[start]

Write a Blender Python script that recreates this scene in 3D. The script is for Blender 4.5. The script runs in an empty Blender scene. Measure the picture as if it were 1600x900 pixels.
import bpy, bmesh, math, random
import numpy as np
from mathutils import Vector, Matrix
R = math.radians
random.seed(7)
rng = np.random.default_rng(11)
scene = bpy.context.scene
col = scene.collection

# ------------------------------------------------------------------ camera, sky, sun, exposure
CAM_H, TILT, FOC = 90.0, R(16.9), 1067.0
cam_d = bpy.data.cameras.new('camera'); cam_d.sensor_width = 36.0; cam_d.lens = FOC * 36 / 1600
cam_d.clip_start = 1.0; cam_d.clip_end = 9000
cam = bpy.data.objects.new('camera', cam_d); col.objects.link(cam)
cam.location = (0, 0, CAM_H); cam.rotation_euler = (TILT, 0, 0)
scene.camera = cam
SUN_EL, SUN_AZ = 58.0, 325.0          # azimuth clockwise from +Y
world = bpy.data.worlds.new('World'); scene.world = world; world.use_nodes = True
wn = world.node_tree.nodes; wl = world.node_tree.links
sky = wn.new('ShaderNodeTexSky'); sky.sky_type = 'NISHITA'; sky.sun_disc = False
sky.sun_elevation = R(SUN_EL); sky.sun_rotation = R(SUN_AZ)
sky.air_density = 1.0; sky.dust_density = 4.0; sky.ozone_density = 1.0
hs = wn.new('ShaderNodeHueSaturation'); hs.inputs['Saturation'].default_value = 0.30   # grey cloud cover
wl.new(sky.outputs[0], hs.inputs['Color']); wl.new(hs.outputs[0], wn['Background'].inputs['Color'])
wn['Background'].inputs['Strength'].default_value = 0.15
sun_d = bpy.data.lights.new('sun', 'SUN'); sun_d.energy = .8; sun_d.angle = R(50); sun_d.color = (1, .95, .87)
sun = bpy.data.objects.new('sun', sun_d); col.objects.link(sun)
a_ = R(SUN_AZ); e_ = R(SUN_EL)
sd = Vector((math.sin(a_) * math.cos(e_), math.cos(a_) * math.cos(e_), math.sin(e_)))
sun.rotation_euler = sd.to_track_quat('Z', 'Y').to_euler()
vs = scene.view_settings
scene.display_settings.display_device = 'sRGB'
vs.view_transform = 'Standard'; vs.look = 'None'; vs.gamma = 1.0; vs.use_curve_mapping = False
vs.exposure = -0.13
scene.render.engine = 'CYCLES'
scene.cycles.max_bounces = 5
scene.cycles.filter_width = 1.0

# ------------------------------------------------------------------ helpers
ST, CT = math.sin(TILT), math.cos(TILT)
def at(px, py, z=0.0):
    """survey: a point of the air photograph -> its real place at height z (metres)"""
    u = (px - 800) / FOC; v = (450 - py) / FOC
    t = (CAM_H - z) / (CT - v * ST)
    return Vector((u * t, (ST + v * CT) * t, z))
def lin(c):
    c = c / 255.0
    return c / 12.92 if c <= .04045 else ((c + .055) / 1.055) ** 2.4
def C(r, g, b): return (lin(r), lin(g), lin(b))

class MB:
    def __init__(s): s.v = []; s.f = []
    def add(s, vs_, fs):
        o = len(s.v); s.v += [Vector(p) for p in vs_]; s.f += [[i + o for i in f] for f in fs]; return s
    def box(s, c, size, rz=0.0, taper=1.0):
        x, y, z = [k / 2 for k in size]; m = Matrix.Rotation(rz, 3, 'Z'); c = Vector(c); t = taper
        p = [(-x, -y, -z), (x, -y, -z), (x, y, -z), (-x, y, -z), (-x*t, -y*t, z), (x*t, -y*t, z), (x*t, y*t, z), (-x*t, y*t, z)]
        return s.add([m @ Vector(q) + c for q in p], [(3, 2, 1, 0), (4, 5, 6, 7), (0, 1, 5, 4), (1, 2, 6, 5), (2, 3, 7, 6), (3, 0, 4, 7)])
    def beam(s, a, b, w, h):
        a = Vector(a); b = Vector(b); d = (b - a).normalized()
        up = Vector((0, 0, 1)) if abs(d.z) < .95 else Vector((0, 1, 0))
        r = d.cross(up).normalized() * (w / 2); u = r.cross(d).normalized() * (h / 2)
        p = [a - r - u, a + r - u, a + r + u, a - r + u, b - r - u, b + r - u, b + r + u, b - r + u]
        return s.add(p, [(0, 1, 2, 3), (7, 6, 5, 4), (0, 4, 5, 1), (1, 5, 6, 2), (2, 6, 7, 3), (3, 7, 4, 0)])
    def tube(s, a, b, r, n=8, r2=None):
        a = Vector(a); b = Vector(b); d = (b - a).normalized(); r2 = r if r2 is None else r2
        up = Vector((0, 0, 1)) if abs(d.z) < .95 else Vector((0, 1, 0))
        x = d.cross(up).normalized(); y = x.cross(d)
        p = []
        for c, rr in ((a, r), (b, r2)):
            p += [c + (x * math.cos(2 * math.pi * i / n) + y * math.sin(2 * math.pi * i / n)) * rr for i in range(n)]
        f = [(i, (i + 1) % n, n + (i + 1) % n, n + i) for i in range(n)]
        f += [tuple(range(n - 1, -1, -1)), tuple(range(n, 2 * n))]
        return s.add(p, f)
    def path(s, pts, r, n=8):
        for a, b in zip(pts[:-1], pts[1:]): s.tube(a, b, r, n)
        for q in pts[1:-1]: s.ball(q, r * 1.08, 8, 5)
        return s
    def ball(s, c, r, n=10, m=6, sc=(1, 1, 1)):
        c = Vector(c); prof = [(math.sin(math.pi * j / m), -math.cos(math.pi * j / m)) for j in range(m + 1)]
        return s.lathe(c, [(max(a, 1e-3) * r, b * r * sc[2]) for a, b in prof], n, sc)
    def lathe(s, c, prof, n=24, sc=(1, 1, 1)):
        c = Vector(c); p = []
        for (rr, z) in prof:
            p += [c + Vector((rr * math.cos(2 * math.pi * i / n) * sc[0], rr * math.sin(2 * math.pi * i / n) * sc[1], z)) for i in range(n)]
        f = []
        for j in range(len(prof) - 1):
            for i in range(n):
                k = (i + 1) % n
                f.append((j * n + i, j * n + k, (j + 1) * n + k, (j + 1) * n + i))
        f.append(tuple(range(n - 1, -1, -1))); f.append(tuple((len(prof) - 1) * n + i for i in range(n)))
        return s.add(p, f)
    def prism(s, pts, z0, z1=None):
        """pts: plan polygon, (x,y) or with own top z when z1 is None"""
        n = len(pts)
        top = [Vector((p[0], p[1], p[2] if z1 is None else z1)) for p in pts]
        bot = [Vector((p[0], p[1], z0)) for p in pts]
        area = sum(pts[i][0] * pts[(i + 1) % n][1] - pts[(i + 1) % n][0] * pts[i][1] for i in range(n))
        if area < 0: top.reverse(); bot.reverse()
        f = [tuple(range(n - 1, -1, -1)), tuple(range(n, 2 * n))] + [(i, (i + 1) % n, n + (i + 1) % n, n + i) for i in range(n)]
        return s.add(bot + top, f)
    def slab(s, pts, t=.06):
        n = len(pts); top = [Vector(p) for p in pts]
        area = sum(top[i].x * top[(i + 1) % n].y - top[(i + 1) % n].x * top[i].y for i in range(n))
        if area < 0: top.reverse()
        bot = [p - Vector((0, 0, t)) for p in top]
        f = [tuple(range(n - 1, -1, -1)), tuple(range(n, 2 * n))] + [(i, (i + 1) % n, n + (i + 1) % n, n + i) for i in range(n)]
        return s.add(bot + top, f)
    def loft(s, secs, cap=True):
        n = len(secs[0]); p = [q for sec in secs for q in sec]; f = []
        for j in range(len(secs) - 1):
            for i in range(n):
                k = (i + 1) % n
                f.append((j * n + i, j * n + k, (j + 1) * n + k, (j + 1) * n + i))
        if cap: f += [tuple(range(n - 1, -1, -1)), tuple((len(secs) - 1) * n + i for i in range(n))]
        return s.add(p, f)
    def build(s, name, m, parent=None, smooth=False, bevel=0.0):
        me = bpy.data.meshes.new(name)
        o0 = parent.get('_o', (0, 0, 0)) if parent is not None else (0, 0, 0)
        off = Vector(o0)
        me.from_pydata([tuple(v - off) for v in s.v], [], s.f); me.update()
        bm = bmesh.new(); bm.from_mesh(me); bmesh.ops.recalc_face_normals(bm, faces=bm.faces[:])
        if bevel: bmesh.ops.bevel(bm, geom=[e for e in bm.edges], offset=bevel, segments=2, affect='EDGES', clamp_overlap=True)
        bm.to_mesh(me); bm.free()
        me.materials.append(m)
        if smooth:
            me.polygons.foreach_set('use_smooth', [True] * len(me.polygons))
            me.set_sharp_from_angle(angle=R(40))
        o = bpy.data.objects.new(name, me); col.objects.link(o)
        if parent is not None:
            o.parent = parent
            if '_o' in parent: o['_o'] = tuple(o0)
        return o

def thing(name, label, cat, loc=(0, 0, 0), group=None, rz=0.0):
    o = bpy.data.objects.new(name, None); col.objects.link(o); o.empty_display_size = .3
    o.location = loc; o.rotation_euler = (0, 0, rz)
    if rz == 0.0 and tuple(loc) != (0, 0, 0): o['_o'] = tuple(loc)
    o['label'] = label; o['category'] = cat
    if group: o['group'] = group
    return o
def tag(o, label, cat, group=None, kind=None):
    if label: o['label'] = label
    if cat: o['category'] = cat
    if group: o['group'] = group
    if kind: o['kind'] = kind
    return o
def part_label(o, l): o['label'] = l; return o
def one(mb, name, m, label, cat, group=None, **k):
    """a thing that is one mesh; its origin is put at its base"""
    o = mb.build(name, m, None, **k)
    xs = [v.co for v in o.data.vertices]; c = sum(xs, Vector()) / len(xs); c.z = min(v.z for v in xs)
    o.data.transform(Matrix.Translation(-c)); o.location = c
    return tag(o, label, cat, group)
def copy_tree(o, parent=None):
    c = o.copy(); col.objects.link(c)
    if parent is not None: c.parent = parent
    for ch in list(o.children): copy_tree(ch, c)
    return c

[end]

Requirement: Copy the lines from the start of the data verbatim, stopping after the line containing "col = scene.collection".

Exercise solution:
Write a Blender Python script that recreates this scene in 3D. The script is for Blender 4.5. The script runs in an empty Blender scene. Measure the picture as if it were 1600x900 pixels.
import bpy, bmesh, math, random
import numpy as np
from mathutils import Vector, Matrix
R = math.radians
random.seed(7)
rng = np.random.default_rng(11)
scene = bpy.context.scene
col = scene.collection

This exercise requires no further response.